Given problem:
Return the lines where the word "from" occurs.

-- BEGIN Material provided --

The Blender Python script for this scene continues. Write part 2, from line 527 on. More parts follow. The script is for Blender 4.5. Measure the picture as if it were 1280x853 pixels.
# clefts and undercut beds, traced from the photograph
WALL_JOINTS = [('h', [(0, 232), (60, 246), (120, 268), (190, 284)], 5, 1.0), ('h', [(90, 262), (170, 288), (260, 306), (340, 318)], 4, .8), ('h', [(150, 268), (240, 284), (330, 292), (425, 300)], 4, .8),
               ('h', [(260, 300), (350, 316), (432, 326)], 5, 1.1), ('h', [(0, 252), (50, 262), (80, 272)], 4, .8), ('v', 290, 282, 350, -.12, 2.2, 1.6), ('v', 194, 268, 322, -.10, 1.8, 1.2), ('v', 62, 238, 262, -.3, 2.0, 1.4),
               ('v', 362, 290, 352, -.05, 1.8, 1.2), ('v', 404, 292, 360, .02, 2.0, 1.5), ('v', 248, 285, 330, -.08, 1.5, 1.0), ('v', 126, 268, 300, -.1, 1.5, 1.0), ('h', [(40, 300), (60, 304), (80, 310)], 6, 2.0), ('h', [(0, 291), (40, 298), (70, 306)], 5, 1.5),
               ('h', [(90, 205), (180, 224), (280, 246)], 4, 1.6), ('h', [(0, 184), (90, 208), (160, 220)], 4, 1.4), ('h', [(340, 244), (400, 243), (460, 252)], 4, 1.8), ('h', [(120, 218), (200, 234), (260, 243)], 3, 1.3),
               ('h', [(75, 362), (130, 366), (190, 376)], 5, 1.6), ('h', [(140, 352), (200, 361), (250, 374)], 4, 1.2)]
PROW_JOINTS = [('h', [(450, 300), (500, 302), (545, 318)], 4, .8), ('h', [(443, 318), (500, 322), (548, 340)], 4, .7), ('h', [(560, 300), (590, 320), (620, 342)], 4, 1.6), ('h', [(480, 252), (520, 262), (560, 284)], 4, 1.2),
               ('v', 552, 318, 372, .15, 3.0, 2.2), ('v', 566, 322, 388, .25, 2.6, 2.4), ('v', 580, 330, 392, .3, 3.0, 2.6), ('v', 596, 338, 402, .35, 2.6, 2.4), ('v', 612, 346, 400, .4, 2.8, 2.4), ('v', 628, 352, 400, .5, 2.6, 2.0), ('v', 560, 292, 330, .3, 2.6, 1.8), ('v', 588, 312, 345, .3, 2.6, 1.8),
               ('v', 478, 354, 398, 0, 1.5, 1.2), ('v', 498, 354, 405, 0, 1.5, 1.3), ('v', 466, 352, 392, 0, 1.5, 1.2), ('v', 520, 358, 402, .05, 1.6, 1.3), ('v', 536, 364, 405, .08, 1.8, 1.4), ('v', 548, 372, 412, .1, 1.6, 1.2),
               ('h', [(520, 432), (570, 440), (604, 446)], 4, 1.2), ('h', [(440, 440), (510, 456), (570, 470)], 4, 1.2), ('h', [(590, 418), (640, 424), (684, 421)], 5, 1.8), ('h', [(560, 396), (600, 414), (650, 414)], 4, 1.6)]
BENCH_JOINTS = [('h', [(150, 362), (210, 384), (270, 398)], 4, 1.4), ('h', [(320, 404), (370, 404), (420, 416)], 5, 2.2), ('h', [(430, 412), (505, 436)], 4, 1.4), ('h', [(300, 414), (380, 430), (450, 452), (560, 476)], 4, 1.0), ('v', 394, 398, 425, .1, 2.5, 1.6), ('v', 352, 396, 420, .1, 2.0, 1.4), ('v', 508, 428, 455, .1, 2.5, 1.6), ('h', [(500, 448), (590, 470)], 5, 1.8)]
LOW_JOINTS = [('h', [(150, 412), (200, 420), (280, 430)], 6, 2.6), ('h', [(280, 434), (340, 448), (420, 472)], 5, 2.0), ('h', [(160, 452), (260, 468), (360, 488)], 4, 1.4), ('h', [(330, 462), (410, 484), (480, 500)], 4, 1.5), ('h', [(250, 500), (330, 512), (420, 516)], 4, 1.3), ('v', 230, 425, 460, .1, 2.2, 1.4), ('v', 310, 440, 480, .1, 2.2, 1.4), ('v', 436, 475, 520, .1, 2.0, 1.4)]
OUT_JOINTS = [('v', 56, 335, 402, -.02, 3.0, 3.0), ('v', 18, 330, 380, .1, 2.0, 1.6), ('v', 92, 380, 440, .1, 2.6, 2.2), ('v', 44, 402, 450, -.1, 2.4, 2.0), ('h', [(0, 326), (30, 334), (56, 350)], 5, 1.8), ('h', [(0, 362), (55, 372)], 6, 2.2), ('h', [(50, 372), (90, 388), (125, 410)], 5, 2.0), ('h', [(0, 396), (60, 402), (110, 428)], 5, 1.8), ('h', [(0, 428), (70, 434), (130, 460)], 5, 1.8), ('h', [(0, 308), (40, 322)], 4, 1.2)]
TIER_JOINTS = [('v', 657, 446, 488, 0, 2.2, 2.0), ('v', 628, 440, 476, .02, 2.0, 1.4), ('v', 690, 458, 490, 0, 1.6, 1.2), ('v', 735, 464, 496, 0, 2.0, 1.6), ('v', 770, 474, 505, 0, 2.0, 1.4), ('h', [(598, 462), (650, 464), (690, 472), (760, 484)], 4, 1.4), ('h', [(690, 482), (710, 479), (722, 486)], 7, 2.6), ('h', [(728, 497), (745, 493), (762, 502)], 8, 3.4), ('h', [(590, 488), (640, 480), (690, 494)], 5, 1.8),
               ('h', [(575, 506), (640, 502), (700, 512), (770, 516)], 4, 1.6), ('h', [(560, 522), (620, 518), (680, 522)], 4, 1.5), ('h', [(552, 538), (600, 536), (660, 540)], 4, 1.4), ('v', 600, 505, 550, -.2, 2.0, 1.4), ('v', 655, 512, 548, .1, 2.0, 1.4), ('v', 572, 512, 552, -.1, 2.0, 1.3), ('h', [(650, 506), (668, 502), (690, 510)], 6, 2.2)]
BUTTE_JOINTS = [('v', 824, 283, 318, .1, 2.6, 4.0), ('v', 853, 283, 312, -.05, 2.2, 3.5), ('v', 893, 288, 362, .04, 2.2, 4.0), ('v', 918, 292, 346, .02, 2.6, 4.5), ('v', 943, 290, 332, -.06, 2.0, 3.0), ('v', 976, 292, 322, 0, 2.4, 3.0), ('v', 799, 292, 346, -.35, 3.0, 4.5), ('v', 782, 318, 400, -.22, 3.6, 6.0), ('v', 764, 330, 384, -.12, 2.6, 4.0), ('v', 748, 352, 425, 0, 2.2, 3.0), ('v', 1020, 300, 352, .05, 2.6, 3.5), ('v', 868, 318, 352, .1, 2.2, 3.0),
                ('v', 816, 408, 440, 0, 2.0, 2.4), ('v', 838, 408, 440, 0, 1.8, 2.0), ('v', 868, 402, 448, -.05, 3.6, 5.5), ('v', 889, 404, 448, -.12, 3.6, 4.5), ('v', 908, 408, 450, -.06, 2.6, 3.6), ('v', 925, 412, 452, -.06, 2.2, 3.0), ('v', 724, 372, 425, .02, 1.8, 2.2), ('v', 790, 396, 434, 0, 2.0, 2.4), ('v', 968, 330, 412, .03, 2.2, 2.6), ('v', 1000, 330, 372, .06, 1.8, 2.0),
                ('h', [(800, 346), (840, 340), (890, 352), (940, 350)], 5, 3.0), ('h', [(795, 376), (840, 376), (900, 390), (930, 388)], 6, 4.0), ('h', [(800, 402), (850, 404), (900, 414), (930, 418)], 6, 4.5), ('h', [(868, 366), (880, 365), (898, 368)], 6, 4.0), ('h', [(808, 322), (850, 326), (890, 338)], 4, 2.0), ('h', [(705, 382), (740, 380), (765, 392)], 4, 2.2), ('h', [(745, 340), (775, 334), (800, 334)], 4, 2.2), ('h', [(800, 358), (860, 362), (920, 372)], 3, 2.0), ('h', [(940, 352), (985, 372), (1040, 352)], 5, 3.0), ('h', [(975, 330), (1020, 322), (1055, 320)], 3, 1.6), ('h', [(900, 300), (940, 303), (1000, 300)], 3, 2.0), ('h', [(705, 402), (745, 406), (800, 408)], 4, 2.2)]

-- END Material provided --

Response to the exercise:
The Blender Python script for this scene continues. Write part 2, from line 527 on. More parts follow. The script is for Blender 4.5. Measure the picture as if it were 1280x853 pixels.
# clefts and undercut beds, traced from the photograph